WHAT IS ASKED
Restate word for word the lines that begin the listing and end with the line holding "return pts[-1][1]".

DATA EXCERPT
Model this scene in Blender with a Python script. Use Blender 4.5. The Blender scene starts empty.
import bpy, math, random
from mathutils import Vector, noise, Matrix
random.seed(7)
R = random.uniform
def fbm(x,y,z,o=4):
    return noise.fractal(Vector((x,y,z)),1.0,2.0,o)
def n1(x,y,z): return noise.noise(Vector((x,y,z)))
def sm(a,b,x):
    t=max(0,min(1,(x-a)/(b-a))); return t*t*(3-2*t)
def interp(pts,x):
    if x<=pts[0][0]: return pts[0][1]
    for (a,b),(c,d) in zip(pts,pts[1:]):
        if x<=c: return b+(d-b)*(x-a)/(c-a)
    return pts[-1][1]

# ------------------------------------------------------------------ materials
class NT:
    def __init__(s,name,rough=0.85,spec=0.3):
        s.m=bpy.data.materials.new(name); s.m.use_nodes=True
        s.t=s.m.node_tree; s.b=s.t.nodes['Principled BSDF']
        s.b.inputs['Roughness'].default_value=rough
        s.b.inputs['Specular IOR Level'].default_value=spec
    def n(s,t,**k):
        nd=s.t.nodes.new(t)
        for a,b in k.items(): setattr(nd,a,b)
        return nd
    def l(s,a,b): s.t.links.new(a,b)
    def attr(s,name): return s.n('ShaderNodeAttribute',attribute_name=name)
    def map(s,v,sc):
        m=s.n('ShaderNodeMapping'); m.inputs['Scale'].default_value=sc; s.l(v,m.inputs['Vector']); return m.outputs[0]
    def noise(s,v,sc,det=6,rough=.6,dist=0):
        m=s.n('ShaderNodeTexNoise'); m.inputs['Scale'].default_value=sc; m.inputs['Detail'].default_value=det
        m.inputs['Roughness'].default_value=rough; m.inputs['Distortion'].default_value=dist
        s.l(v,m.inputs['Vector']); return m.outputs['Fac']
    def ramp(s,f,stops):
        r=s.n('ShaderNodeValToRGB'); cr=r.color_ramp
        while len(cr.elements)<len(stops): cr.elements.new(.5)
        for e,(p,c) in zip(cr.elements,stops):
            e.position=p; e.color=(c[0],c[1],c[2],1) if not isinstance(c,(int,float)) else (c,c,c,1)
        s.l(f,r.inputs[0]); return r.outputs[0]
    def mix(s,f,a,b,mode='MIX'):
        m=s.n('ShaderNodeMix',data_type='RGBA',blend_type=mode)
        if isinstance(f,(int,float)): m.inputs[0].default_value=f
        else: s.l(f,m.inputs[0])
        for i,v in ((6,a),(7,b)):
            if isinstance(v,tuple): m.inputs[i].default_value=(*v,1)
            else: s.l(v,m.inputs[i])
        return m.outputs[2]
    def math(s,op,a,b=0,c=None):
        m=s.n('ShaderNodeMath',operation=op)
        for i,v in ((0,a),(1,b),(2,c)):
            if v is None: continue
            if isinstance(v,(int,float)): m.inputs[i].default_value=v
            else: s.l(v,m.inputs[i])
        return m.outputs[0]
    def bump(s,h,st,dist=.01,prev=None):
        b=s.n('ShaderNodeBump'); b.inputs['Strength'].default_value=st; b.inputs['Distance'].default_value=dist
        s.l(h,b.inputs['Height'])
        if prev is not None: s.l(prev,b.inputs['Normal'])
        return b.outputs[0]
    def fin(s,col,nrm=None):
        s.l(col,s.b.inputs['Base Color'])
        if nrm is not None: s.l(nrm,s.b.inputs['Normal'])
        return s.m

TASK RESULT
Model this scene in Blender with a Python script. Use Blender 4.5. The Blender scene starts empty.
import bpy, math, random
from mathutils import Vector, noise, Matrix
random.seed(7)
R = random.uniform
def fbm(x,y,z,o=4):
    return noise.fractal(Vector((x,y,z)),1.0,2.0,o)
def n1(x,y,z): return noise.noise(Vector((x,y,z)))
def sm(a,b,x):
    t=max(0,min(1,(x-a)/(b-a))); return t*t*(3-2*t)
def interp(pts,x):
    if x<=pts[0][0]: return pts[0][1]
    for (a,b),(c,d) in zip(pts,pts[1:]):
        if x<=c: return b+(d-b)*(x-a)/(c-a)
    return pts[-1][1]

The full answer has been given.